● **WHAT THE TASK ASKS**
Provide an exact reproduction of every entry.

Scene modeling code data
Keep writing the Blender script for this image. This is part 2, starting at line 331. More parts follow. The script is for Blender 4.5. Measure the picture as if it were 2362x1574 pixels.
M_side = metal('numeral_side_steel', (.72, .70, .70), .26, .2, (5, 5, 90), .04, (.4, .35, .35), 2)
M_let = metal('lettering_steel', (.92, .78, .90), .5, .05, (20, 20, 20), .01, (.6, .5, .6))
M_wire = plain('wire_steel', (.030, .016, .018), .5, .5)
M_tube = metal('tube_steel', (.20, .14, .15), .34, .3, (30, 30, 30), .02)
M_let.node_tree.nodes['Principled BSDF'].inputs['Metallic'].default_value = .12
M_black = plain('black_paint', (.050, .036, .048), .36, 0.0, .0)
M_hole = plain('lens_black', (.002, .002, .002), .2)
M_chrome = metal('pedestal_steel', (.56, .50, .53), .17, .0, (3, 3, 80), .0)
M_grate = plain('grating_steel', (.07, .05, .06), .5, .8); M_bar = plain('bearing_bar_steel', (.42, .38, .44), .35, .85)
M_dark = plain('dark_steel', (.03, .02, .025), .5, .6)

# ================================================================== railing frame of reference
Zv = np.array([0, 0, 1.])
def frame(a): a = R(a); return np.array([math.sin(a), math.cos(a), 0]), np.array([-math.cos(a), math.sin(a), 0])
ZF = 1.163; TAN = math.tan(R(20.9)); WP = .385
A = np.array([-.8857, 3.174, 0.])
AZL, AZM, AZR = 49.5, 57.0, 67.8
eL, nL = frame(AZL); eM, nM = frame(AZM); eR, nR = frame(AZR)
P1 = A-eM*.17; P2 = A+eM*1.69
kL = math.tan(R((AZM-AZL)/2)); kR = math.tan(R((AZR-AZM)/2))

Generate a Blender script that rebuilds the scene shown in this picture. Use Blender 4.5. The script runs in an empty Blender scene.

● **PROBLEM SOLUTION**
Keep writing the Blender script for this image. This is part 2, starting at line 331. More parts follow. The script is for Blender 4.5. Measure the picture as if it were 2362x1574 pixels.
M_side = metal('numeral_side_steel', (.72, .70, .70), .26, .2, (5, 5, 90), .04, (.4, .35, .35), 2)
M_let = metal('lettering_steel', (.92, .78, .90), .5, .05, (20, 20, 20), .01, (.6, .5, .6))
M_wire = plain('wire_steel', (.030, .016, .018), .5, .5)
M_tube = metal('tube_steel', (.20, .14, .15), .34, .3, (30, 30, 30), .02)
M_let.node_tree.nodes['Principled BSDF'].inputs['Metallic'].default_value = .12
M_black = plain('black_paint', (.050, .036, .048), .36, 0.0, .0)
M_hole = plain('lens_black', (.002, .002, .002), .2)
M_chrome = metal('pedestal_steel', (.56, .50, .53), .17, .0, (3, 3, 80), .0)
M_grate = plain('grating_steel', (.07, .05, .06), .5, .8); M_bar = plain('bearing_bar_steel', (.42, .38, .44), .35, .85)
M_dark = plain('dark_steel', (.03, .02, .025), .5, .6)

# ================================================================== railing frame of reference
Zv = np.array([0, 0, 1.])
def frame(a): a = R(a); return np.array([math.sin(a), math.cos(a), 0]), np.array([-math.cos(a), math.sin(a), 0])
ZF = 1.163; TAN = math.tan(R(20.9)); WP = .385
A = np.array([-.8857, 3.174, 0.])
AZL, AZM, AZR = 49.5, 57.0, 67.8
eL, nL = frame(AZL); eM, nM = frame(AZM); eR, nR = frame(AZR)
P1 = A-eM*.17; P2 = A+eM*1.69
kL = math.tan(R((AZM-AZL)/2)); kR = math.tan(R((AZR-AZM)/2))

Generate a Blender script that rebuilds the scene shown in this picture. Use Blender 4.5. The script runs in an empty Blender scene.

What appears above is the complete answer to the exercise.